Dabei hatte Red Bull-Chefberater Helmut Marko, der zu seinem Ziehsohn Vettel ein fast schon väterliches Verhältnis pflegt, ihm zuvor mitgeteilt: Red Bull plant nicht, Vettel sportliches Asyl zu gewähren. Grund ist eben jener Alexander Albon, der deshalb ein Dauervisum fürs gelobte Mateschitz-Schlaraffenland hat, weil er eine thailändische Mutter hat und von jener thailändischen Familie gefördert wird, der 51 Prozent des milliardenschweren Getränkekonzerns gehören.
Trotzdem verleiht Red Bull dem sympathischen Halb-Briten im 1000-PS-Boliden auf der Rennstrecke keine Flügel. Seine ehrliche Erkenntnis nach dem zweiten Rennen der Formel-1-Saison 2020: „Mir hat etwas die Pace gefehlt, schon das ganze Wochenende über, wenn ich ehrlich bin. Das müssen wir uns anschauen.“
Pikant: Albons Probleme relativieren auch seine Leistung vom Saisonauftakt, als er von Lewis Hamilton im Duell um den zweiten Platz ins Aus befördert wurde. Bei genauerem Hinsehen kam Albon auch da nur in die Nähe des Mercedes-Champions, weil er eine Safetycar-Phase nutzte, um schnellere, weiche Reifen aufzuziehen.

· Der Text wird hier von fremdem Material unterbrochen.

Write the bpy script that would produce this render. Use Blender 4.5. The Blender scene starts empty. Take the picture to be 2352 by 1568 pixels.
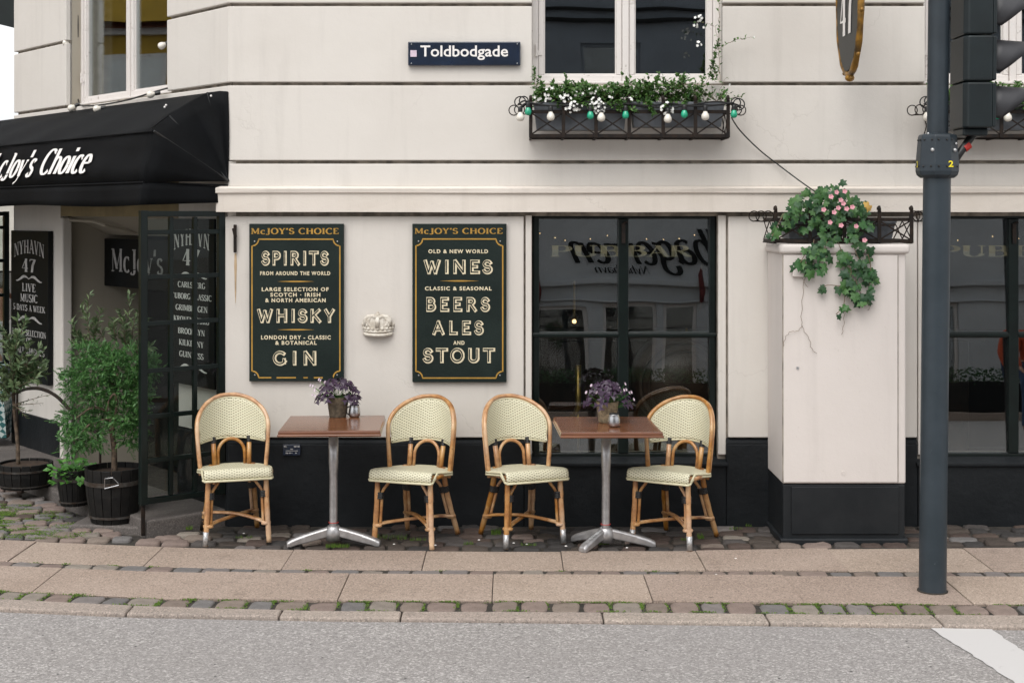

„Wenn er sich nicht steigert, bleibt Red Bull gar nichts anderes übrig, als zu reagieren“, glaubt Marc Surer. „Schließlich wollen sie nicht nur getreu dem olympischen Motto dabei sein, sondern gewinnen.“
Ob Verstappen bei einem Vettel-Comeback allerdings Weltmeister wird, dafür gibt es keine Garantie. Denn auch der Heppenheimer träumt von seinem fünften WM-Titel in der schnellsten Dose der Welt.